Tivon Schardl, one of Lucio’s attorneys, said that before there’s a hearing to consider new evidence in the case, rulings will have to be made on two defense motions to recuse Garcia and Cameron County District Attorney Luis Saenz over allegations of conflict of interest and due process violations. Lucio’s attorney at her 2008 trial is now a prosecutor in Saenz’s office. Garcia’s court administrator is the wife of Lucio’s trial attorney, and also served as his paralegal.

“We hope that going forward reason and science will carry the day and Melissa will get a recommendation from the trial court joined by the state of Texas to get a new trial,” Schardl said.
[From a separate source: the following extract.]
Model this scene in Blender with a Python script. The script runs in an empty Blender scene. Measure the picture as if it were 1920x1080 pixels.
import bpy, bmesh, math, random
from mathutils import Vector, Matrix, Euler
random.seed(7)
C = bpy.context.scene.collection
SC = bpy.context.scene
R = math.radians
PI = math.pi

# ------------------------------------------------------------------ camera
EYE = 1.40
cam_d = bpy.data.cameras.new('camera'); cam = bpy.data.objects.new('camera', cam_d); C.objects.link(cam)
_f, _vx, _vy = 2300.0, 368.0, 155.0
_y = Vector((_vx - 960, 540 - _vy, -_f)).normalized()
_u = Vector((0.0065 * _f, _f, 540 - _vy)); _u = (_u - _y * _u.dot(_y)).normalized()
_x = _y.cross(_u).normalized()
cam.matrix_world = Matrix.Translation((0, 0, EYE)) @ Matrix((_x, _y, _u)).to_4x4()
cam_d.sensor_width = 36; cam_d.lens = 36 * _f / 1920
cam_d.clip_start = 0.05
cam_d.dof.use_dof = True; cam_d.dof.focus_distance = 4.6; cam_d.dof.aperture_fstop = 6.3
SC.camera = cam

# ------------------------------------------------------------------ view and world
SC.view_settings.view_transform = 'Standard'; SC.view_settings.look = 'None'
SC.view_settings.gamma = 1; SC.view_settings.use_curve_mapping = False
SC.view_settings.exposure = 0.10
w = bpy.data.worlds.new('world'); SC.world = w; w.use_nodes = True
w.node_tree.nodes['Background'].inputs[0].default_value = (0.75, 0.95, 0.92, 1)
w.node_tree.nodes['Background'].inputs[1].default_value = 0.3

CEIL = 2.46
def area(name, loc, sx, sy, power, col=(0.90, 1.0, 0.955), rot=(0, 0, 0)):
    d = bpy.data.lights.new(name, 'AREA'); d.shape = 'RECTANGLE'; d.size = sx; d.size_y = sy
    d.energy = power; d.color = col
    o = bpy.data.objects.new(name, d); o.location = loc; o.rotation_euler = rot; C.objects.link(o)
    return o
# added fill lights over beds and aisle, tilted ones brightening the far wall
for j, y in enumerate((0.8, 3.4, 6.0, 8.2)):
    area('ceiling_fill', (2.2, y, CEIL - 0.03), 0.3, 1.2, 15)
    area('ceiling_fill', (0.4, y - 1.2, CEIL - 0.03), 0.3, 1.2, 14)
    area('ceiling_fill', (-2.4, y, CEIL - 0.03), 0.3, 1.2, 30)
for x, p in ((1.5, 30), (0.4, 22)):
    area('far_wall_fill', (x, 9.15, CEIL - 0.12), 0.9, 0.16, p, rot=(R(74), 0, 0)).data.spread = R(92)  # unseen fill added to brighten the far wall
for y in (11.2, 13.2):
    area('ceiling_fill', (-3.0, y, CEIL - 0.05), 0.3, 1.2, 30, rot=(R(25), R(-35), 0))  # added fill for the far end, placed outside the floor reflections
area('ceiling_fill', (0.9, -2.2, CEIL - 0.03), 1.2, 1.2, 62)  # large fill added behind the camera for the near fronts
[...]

No timetable has been set for when Garcia will begin reviewing Lucio’s case. But a final decision on whether she gets a new trial could be years away.

Saenz said Monday he welcomed the opportunity to have a courtroom review of the case. He has previously expressed doubts about claims by Lucio’s defense attorneys that new evidence will exonerate her.

On Wednesday, a rally was planned outside the courthouse in Brownsville to ask that Saenz drop the case against Lucio.

“She’ll never get another execution date. She’ll be free. It’s just a question of when,” said Abe Bonowitz, executive director of Death Penalty Action, a national anti-death penalty group that’s helping organize Thursday’s rally.

Stanley Schneider, a Houston defense attorney not connected to the case and who has defended death row inmates, said the appeals court ordered review shows that “there are real questions that challenge the validity of the conviction.”

Letitia Quinones, a Houston defense attorney also not connected to the case, said Lucio’s lawyers still have a “very difficult task” ahead of them as it’s rare to overturn a conviction in Texas.

“If (the evidence) exists in the fashion that her defense attorneys have spelled out … she has a really good chance,” Quinones said.

But Dunham said the case of Texas death row inmate Rodney Reed is a good example of the difficulties that might be ahead for Lucio.

Reed got an execution stay and an appeals court ordered review of his case in November 2019 days before he was to be executed for the 1996 killing of 19-year-old Stacey Stites. Like in Lucio’s case Reed’s supporters say new evidence has raised serious doubt about his guilt and he garnered support from celebrities and lawmakers.

But last year, a judge declined to recommend a new trial for Reed. On Monday, the U.S. Supreme Court agreed to hear an appeal by Reed over his efforts to test evidence in his case.

“Like Lucio, Reed has extraordinarily strong evidence of innocence and yet the Bastrop County judge ignored it,” said Dunham, whose group takes no position on capital punishment but has criticized the way states carry out executions.

In the case of Texas death row inmate Rigoberto Avila Jr., who alleged his conviction was based on false and outdated scientific evidence, a judge recommended a new trial, but the appeals court in March 2020 rejected the recommendation, Dunham said.